Gabmux, I think what they mean is that it takes a while for the bees to get up to a large enough number to survive the winter. If you introduce a package now and everything goes great it would be a month befor the new bees would emerge and that just replaces the number lost during that time. The queen won't lay more eggs than the number of bees to care for them. That hive my need to get from 10k bees to 50k in a short time. You may pull them through in a double nuc, but I am not familar with the winters that far north.
If you are wanting to chance it, you should be able to purchase a hive locally after the flows are over cheap enough or a nuc that has a queen already up and running. Unless you are just wanting the learning experience of trying to get one through the winter, I would wait until next spring.
Waiting would allow you schedule an overwintered nuc or at least an early nuc or package for next year. This would allow you, with your pulled comb and honey frames to have a honey maker if conditions allow next summer. I would harvest a frame or two for my own use, providing its not sugar syurp, and freeze the rest for the spring. In the mean time I would locate some paramoth for those brood combs so wax moths wouldn't damage them until spring.
What ever you do don't lose hope, its hard to get them going sometimes. You may want to think about starting two for next year. It will give you another to compare its progress to and resources to help one out that is lagging. Good Luck, and keep us informed of your progress.
This would allow you, with your pulled comb and honey frames to have a honey maker if conditions allow next summer. I would harvest a frame or two for my own use, providing its not sugar syurp, and freeze the rest for the spring. In the mean time I would locate some paramoth for those brood combs so wax moths wouldn't damage them until spring.
Yes I would like to harvest a frame of two.
Is there some way to tell if one is sugar syrup?
I did feed some syrup early spring 2012 and late fall of 2011.
I will try to find paramoth.
I am assuming that I can I leave the frames of pulled comb with the paramoth treatment
in the hive over winter. Should I also seal all openings of the hive for winter?
I'd say Dunkel nailed it. They won't have time to build up there numbers for winter. I'm assuming you have Italian bees, and if so, they tend to go into winter with a larger population, relying on the extra numbers for the heat needed to survive. Other bee races will cut their numbers in preparation for winter, but Italians don't cut as much. They need more food for more bees, and in your case, a lot more for a long hard winter. I'm comfortable with my splits now, as our winters down here are pretty mild, and something is almost always blooming!
Just a note, be extremely careful with frozen comb, as it can be brittle.

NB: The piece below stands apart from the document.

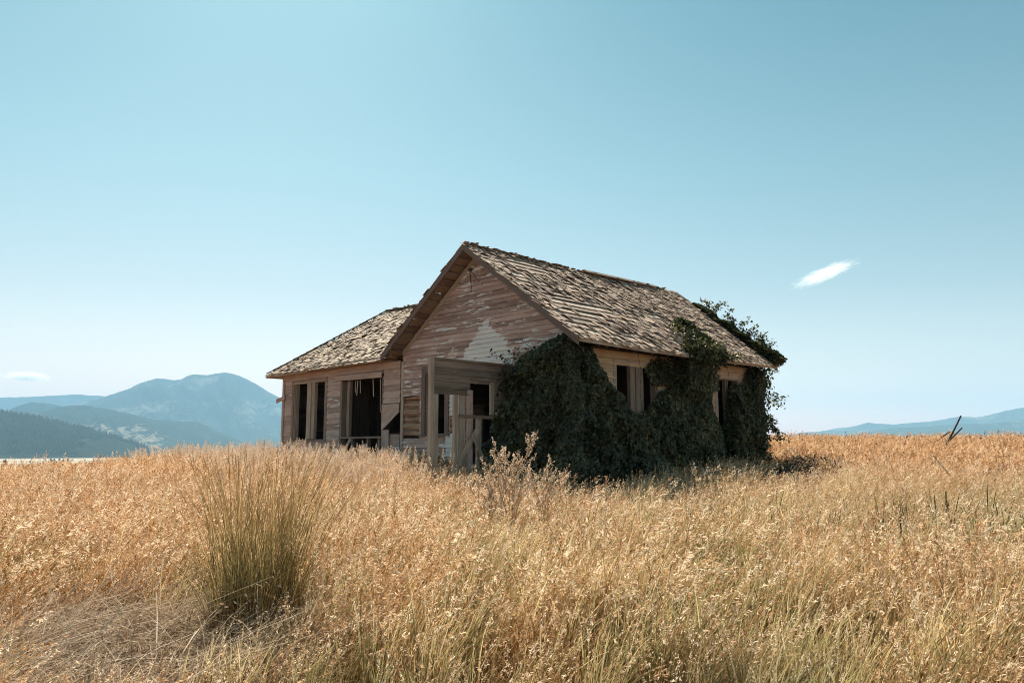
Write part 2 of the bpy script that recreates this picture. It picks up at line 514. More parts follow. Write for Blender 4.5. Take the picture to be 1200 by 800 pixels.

At least empty frozen new comb was. When I went to grab it out of the container it just crumbled in my hand, as if it were made of dust. When I froze a bar of honeycomb once, I made sure and let it fully thaw under no stress before I moved it around or cut it. No problems. And again, the brittleness may only be with new comb, but I'm assuming yours is pretty new since they were first year bees. Good luck!
Do bees cap nectar and syrup, or just honey? I thought the nectar and syrup was open and continually processed(bees mouth your nectar to dry it out) until it is honey,then dried out further to the correct water content before capping.
Anybody??
The bees treat nectar and sugar syrup the same. And once the moisture content is low enough they will cap it.